> **Task requirements**:
In the following material, identify every line holding the string "part" and return it.

> **Exercise material**:
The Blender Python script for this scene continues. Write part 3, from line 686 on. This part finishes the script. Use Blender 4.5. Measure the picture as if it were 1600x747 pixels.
* * *
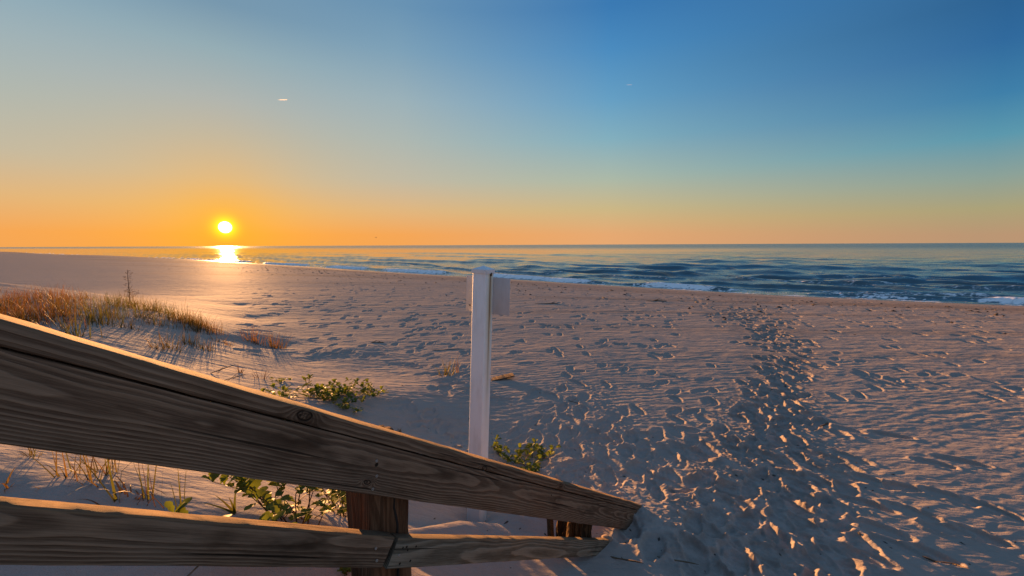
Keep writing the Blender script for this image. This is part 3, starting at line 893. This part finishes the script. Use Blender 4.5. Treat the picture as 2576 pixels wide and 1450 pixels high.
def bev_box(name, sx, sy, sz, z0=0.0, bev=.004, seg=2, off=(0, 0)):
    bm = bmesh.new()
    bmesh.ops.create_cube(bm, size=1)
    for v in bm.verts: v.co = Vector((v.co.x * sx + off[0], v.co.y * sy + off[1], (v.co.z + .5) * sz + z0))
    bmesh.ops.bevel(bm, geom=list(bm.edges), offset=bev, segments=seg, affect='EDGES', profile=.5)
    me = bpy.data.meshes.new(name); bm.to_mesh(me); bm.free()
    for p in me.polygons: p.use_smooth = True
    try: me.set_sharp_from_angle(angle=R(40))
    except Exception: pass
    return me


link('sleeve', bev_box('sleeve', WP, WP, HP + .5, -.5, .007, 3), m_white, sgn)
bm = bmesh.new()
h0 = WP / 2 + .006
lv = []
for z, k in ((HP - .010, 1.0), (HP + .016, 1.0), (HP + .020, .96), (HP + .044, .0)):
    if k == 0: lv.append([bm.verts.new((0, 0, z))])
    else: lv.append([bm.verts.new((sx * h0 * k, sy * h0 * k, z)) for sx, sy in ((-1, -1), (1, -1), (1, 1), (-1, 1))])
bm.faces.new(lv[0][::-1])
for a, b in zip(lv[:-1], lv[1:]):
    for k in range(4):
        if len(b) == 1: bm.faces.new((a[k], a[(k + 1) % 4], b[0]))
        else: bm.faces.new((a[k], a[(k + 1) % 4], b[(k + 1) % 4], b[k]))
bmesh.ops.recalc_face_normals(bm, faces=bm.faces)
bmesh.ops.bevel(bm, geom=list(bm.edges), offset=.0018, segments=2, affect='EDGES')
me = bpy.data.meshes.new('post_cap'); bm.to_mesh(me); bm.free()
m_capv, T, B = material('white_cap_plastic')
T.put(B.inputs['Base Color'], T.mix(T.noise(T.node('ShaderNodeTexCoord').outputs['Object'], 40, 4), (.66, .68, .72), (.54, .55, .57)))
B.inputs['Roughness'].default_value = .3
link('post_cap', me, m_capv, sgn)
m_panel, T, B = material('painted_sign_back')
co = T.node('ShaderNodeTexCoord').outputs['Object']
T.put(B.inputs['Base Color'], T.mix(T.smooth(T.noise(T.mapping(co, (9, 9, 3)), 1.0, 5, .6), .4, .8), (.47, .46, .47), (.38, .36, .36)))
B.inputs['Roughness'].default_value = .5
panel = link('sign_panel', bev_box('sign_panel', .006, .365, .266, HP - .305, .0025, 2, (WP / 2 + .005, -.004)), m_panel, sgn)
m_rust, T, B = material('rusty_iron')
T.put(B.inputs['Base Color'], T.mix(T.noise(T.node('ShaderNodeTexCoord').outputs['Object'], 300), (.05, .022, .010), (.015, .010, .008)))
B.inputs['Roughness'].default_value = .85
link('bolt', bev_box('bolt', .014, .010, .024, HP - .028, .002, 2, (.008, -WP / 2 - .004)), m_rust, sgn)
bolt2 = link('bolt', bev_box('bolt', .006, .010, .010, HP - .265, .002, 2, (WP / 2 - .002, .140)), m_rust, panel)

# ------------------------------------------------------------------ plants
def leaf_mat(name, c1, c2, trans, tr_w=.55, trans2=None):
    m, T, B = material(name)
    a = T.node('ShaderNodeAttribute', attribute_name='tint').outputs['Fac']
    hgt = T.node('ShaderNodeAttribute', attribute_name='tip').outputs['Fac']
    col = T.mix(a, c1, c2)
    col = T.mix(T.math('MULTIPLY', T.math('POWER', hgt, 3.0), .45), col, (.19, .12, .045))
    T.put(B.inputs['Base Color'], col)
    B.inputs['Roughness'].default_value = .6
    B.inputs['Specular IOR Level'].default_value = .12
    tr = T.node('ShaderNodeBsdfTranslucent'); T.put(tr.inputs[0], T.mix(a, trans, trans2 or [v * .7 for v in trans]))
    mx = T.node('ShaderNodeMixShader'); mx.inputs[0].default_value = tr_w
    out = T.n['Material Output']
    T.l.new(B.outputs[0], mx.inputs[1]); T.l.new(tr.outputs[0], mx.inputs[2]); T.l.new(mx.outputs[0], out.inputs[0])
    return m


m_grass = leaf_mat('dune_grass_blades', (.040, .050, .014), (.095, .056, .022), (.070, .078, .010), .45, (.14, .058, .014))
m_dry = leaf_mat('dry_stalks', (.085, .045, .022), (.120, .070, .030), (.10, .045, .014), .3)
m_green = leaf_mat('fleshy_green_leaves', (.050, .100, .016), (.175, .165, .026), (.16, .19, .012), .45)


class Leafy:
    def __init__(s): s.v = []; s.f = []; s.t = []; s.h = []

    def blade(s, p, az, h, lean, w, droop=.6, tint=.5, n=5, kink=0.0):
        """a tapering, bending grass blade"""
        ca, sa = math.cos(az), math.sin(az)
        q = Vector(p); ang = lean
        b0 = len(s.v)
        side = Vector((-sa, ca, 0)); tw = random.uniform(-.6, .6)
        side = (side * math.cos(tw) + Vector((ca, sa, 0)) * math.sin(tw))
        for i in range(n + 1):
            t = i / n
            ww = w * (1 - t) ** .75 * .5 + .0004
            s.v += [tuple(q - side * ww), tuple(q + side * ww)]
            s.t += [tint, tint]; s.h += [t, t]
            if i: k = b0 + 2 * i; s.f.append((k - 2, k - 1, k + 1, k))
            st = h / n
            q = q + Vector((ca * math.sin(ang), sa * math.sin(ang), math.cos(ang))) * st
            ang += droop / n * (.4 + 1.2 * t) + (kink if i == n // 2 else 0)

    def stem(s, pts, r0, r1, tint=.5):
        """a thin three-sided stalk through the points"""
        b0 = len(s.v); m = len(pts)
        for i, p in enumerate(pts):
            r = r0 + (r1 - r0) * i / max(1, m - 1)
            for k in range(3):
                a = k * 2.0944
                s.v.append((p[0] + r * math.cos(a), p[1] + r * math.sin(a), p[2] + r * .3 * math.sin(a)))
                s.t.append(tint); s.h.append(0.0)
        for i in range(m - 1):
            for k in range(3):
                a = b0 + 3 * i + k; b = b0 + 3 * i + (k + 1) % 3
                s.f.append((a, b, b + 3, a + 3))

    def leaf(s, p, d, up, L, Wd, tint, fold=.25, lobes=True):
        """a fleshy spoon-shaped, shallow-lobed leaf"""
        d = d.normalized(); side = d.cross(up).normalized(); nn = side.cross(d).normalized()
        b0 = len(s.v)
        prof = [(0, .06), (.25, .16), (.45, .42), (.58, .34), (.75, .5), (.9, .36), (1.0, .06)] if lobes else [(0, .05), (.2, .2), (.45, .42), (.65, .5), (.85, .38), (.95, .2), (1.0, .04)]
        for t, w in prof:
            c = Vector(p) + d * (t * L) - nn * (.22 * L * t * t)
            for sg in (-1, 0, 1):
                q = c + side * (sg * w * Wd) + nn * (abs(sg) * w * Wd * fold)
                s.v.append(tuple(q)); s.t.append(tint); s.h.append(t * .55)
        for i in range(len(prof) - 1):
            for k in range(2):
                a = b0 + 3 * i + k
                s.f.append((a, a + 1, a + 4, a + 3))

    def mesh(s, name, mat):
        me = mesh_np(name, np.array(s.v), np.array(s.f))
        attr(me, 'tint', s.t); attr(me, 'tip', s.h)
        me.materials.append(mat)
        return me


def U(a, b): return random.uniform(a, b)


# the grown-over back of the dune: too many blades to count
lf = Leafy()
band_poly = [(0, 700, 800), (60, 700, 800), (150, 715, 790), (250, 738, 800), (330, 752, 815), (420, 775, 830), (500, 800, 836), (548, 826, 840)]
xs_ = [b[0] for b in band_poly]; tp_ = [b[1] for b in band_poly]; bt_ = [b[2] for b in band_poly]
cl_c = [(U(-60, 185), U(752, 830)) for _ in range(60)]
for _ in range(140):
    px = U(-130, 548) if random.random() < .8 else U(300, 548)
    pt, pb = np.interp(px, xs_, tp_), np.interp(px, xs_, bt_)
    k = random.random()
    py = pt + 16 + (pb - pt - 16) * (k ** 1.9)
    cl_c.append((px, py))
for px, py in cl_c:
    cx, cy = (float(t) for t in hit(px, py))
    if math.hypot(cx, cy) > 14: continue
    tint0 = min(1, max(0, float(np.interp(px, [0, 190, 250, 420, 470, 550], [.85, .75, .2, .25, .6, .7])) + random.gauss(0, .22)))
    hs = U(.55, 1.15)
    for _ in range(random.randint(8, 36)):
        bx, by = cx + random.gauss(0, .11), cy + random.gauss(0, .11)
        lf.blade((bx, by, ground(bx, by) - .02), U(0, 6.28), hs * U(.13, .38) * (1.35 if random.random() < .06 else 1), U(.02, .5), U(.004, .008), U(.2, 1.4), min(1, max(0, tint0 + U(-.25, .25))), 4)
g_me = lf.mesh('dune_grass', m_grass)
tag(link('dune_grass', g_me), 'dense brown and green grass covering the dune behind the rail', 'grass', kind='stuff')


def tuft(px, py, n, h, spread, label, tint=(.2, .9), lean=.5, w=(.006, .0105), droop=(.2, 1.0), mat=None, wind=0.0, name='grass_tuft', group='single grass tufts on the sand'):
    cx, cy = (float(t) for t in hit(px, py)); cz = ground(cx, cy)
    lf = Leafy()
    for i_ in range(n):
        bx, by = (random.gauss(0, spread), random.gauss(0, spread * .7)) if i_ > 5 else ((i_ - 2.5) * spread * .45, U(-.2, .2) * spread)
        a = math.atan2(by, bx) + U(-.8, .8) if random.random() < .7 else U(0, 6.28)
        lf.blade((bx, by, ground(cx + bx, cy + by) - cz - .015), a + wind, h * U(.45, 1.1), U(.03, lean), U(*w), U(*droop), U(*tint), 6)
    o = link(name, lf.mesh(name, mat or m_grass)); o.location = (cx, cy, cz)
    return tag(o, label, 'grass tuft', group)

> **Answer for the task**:
The Blender Python script for this scene continues. Write part 3, from line 686 on. This part finishes the script. Use Blender 4.5. Measure the picture as if it were 1600x747 pixels.
Keep writing the Blender script for this image. This is part 3, starting at line 893. This part finishes the script. Use Blender 4.5. Treat the picture as 2576 pixels wide and 1450 pixels high.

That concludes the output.